▶ **Task goal**: Reproduce the lines from the one bearing "2200 pixels high." through the one bearing "clump(-.62, 19.0, 1.9, 3, 'silvery", inclusive. Copy them exactly; include no other line.

(Scenes as source code)

┌──

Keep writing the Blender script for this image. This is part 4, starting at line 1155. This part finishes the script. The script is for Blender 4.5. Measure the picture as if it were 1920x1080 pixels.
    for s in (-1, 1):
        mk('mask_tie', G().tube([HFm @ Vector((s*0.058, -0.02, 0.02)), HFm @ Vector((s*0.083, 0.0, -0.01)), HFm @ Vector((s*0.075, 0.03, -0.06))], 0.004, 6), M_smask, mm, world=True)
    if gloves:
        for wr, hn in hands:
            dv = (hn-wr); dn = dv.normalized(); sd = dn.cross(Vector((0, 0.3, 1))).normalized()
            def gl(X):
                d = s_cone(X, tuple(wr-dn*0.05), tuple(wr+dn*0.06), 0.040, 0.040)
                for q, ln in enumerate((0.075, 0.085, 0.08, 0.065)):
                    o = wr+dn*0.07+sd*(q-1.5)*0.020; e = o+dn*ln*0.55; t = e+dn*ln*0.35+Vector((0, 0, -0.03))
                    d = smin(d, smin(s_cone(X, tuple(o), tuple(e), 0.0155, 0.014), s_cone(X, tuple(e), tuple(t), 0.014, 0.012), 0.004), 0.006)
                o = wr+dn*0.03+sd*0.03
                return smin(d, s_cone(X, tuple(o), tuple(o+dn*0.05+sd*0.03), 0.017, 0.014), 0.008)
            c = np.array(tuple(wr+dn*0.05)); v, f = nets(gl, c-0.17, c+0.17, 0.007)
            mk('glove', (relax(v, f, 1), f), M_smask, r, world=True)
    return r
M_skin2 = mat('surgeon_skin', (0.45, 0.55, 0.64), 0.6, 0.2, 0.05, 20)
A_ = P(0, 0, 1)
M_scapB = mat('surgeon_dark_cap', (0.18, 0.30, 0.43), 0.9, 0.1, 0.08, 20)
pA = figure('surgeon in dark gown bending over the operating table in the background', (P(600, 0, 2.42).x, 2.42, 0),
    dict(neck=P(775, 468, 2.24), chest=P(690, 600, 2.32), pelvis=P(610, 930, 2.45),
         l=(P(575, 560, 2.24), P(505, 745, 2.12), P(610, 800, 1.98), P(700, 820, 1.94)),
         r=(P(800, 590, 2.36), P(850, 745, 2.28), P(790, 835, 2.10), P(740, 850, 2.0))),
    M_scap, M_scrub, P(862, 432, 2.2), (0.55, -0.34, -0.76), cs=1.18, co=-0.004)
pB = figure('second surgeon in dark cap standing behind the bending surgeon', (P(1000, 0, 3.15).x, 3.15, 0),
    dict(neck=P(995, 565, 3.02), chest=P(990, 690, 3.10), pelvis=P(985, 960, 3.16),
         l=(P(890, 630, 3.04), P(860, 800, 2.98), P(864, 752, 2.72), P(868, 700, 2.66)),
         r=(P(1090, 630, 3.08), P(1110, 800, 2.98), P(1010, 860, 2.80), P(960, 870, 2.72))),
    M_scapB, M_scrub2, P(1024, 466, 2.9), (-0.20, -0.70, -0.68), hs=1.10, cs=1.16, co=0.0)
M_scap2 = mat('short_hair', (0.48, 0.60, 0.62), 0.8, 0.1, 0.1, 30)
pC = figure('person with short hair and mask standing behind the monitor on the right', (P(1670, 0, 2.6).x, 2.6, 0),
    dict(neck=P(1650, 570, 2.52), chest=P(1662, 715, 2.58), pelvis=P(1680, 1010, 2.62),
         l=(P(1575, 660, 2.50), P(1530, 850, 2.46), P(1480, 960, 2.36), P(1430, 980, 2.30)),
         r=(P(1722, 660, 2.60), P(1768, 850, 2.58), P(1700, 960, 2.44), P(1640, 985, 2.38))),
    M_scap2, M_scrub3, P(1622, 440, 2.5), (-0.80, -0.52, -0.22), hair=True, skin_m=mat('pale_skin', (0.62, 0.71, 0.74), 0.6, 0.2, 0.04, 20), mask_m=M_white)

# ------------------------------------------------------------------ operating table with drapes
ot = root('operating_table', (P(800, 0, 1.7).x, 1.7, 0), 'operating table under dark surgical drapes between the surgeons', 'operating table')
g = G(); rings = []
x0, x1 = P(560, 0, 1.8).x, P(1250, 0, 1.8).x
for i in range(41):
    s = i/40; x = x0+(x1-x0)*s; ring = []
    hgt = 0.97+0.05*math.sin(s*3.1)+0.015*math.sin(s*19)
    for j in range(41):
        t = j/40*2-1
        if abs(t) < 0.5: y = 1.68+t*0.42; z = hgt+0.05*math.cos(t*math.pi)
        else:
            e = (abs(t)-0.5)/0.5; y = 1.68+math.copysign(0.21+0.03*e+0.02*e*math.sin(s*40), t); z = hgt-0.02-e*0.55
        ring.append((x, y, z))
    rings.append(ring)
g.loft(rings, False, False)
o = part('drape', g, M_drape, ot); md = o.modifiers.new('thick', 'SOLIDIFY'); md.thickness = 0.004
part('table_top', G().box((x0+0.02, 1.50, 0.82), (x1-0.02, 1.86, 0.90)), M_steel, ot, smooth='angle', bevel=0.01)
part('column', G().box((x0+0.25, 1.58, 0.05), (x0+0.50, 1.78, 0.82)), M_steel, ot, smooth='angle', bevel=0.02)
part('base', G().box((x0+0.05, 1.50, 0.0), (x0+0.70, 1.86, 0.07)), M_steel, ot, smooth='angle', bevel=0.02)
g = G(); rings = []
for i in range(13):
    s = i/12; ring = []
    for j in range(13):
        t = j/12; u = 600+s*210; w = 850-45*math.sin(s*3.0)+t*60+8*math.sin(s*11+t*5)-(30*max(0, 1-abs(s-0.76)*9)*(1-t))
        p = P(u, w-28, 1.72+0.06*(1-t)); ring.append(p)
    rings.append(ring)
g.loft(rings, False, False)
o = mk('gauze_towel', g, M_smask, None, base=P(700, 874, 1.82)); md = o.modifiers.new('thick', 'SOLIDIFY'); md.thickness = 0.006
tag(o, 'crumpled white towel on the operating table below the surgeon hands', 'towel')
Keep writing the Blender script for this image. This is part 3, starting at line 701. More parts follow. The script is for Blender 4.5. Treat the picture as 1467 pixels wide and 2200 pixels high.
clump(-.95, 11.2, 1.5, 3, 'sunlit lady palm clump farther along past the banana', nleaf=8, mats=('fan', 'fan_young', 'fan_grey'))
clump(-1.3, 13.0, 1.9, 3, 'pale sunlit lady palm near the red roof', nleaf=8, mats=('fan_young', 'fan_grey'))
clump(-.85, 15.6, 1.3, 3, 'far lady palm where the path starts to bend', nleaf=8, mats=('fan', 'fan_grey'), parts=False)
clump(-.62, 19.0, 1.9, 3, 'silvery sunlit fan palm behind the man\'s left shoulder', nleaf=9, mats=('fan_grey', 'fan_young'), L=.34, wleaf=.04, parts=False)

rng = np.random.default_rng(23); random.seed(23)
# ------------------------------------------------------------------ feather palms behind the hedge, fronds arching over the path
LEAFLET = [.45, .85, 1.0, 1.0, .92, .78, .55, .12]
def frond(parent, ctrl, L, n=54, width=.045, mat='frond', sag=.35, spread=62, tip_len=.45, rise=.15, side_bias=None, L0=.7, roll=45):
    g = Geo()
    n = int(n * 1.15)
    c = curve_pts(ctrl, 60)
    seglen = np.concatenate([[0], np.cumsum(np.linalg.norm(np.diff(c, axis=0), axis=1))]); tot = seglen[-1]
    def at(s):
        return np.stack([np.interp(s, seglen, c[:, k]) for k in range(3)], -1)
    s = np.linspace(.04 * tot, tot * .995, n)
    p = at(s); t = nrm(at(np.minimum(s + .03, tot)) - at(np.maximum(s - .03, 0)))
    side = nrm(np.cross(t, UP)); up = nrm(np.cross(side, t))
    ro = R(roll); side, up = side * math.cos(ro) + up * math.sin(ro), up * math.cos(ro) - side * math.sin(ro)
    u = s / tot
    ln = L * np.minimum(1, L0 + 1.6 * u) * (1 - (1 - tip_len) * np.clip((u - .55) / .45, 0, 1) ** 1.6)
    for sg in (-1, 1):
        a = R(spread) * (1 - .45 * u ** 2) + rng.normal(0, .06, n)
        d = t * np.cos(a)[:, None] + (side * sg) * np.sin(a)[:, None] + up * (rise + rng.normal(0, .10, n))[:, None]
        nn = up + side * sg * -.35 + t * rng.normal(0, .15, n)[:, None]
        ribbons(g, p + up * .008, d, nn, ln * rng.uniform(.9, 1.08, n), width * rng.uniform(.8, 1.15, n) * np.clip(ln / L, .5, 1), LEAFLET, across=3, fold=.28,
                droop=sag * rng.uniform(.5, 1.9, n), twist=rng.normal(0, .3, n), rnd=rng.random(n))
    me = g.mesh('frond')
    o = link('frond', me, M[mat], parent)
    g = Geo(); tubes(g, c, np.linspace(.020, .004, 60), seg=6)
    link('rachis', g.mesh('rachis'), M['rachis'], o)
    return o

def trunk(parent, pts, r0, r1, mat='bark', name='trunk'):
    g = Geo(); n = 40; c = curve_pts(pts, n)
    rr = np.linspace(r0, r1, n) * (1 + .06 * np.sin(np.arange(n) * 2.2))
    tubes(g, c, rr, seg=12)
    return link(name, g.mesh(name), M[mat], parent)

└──

▶ **Solution to this task**:
Keep writing the Blender script for this image. This is part 3, starting at line 701. More parts follow. The script is for Blender 4.5. Treat the picture as 1467 pixels wide and 2200 pixels high.
clump(-.95, 11.2, 1.5, 3, 'sunlit lady palm clump farther along past the banana', nleaf=8, mats=('fan', 'fan_young', 'fan_grey'))
clump(-1.3, 13.0, 1.9, 3, 'pale sunlit lady palm near the red roof', nleaf=8, mats=('fan_young', 'fan_grey'))
clump(-.85, 15.6, 1.3, 3, 'far lady palm where the path starts to bend', nleaf=8, mats=('fan', 'fan_grey'), parts=False)
clump(-.62, 19.0, 1.9, 3, 'silvery sunlit fan palm behind the man\'s left shoulder', nleaf=9, mats=('fan_grey', 'fan_young'), L=.34, wleaf=.04, parts=False)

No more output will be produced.